» Requirements: Line by line, reproduce exactly the beginning of the listing below, ending with the line that contains "R = random.Random(7)" and adding nothing.

» Data lines:
# # # # #
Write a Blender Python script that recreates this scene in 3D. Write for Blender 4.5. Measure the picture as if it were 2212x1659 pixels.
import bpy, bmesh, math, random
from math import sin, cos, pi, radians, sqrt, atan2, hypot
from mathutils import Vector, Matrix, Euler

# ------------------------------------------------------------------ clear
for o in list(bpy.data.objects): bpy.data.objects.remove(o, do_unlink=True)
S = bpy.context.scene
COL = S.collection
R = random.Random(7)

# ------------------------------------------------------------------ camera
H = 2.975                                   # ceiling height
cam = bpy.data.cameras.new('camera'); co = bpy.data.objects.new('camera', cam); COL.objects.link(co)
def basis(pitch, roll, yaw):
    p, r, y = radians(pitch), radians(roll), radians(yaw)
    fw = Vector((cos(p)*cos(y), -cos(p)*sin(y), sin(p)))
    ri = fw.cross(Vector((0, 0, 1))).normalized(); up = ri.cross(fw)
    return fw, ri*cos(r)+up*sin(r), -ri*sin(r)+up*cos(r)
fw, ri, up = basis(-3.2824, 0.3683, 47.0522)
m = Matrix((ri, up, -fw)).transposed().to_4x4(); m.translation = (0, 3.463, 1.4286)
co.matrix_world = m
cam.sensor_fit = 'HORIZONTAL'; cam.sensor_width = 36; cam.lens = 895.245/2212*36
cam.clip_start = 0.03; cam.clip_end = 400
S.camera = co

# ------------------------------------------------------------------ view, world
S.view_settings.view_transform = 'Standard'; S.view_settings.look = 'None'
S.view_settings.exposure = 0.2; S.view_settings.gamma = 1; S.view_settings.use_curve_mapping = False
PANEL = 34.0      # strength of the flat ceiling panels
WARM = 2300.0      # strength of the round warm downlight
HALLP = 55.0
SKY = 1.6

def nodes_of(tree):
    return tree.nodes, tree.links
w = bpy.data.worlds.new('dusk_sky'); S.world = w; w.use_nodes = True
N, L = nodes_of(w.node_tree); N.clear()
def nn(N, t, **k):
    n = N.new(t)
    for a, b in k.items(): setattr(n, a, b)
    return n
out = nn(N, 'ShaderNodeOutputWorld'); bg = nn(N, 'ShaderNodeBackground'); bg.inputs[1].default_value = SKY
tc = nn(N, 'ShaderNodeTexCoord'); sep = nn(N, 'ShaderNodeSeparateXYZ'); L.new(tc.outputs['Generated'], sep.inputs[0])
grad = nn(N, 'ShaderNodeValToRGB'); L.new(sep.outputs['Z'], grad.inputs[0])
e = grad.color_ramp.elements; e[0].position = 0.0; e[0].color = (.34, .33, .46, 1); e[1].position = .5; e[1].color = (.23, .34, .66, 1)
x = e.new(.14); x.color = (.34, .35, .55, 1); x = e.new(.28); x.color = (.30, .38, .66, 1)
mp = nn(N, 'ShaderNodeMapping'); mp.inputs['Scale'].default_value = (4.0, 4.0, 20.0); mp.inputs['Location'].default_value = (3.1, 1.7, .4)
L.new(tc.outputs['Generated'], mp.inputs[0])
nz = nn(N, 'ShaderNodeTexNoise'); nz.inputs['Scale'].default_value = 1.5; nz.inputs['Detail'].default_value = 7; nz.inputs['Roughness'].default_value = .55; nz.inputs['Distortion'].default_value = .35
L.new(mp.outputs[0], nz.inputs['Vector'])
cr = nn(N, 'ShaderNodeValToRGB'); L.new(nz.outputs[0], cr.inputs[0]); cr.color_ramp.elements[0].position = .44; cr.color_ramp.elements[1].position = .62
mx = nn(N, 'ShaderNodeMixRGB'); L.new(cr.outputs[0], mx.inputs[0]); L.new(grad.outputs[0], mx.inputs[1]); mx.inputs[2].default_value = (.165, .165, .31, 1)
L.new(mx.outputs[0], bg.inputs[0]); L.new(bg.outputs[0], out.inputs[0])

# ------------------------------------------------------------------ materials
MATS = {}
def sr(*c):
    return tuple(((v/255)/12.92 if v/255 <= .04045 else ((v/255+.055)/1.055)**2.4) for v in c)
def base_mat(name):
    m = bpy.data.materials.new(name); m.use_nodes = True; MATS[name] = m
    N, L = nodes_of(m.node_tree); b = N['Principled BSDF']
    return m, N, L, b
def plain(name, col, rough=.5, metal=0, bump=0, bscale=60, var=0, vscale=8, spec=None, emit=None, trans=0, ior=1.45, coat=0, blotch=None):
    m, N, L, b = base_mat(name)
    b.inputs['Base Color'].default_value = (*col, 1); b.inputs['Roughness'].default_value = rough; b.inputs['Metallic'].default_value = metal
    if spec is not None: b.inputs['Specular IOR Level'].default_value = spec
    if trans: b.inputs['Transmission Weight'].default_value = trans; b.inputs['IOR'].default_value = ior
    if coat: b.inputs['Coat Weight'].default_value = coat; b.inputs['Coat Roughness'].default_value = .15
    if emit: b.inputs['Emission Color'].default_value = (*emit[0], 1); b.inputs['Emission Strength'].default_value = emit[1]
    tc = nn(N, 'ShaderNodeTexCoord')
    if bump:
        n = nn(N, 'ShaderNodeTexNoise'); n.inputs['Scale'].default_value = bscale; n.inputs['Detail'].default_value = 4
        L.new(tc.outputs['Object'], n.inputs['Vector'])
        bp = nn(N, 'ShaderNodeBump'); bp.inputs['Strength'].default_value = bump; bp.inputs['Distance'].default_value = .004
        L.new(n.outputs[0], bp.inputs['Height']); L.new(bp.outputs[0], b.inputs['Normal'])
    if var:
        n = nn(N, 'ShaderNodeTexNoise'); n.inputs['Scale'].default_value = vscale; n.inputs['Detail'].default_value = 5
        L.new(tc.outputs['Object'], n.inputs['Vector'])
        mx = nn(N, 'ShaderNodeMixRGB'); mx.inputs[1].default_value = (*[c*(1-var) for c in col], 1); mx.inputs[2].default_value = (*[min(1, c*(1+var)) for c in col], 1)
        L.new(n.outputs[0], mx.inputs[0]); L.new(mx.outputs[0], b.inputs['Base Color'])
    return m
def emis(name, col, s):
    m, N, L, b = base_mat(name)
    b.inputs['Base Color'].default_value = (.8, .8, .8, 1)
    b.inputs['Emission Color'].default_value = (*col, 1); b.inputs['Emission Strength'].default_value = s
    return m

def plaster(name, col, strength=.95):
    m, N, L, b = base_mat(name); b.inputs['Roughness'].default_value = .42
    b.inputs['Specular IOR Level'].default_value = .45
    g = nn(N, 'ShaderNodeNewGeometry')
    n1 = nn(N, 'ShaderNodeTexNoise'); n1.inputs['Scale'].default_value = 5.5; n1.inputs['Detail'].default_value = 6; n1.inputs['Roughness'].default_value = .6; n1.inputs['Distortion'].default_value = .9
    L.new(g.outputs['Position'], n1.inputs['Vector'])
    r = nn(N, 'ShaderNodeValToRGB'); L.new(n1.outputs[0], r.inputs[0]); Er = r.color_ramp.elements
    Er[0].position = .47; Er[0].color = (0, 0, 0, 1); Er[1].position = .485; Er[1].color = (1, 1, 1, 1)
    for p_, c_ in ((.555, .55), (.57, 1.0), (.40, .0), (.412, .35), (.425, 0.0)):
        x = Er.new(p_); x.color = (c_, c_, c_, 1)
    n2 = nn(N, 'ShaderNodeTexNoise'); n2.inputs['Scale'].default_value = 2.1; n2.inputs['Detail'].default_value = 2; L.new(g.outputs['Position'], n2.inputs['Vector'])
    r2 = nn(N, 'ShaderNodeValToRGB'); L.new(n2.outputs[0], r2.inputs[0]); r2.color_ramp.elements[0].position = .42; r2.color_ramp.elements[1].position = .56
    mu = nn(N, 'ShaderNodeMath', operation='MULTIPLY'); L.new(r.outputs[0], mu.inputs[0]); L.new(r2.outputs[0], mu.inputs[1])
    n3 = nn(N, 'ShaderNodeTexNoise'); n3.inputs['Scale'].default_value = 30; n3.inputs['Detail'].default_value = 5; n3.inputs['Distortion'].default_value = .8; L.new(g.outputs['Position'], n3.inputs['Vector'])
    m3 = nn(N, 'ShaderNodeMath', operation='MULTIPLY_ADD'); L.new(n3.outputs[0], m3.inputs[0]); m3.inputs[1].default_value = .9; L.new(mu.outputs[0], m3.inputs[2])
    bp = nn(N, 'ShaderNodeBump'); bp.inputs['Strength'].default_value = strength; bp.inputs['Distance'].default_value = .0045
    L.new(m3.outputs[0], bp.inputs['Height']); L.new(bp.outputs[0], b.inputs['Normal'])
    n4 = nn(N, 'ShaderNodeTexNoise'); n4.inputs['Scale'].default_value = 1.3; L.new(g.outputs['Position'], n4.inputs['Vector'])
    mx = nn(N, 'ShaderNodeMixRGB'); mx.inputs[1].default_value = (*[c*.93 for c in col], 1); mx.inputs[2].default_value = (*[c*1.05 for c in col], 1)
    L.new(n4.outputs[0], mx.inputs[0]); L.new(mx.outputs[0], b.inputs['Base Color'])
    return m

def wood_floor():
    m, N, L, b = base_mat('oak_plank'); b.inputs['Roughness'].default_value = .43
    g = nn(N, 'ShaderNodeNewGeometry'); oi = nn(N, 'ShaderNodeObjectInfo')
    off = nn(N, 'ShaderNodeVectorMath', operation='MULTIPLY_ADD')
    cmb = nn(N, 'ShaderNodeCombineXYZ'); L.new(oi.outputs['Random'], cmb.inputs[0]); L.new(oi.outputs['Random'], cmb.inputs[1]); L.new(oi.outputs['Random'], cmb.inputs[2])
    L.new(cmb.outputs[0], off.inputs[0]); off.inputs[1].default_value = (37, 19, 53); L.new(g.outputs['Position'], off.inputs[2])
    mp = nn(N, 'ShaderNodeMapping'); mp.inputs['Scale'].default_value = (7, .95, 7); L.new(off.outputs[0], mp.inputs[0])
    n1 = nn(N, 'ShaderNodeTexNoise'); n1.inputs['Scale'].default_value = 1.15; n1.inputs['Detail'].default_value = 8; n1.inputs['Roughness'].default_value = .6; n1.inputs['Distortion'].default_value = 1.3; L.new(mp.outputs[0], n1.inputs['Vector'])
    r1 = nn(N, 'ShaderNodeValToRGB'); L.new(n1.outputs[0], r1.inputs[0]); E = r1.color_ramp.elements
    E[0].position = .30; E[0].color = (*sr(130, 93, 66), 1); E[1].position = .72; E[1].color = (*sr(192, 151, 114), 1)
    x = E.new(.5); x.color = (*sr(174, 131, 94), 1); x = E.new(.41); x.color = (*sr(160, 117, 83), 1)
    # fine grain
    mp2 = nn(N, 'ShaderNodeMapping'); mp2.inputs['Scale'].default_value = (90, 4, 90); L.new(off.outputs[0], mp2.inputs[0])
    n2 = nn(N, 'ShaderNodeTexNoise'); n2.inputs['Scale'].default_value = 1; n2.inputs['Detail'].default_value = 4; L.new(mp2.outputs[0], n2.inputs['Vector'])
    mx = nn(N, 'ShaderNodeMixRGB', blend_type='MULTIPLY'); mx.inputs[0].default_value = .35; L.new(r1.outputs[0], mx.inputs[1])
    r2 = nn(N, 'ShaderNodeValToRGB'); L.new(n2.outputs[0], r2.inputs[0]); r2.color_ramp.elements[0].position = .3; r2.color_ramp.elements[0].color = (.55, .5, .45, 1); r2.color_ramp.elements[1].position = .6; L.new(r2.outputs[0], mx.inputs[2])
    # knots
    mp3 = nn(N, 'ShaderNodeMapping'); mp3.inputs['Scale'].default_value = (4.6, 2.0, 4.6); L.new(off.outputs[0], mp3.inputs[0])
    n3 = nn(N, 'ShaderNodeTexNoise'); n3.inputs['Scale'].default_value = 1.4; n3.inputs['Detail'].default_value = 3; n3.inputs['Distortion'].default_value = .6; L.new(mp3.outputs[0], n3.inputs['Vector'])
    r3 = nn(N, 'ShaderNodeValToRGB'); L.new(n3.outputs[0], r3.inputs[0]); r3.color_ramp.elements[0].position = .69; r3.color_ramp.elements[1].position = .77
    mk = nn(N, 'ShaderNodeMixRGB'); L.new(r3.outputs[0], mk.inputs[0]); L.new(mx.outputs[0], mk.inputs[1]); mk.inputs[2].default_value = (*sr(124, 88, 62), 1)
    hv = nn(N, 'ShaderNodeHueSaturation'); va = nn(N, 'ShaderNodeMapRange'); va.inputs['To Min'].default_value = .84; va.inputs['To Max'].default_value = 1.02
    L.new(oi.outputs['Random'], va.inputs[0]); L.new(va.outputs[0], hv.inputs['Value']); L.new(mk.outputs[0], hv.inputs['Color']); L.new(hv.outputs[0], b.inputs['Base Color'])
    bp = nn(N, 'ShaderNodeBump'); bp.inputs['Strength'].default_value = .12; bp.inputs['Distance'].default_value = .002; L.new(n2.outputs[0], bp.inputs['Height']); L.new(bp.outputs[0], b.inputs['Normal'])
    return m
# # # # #
» Solution to this problem:
Write a Blender Python script that recreates this scene in 3D. Write for Blender 4.5. Measure the picture as if it were 2212x1659 pixels.
import bpy, bmesh, math, random
from math import sin, cos, pi, radians, sqrt, atan2, hypot
from mathutils import Vector, Matrix, Euler

# ------------------------------------------------------------------ clear
for o in list(bpy.data.objects): bpy.data.objects.remove(o, do_unlink=True)
S = bpy.context.scene
COL = S.collection
R = random.Random(7)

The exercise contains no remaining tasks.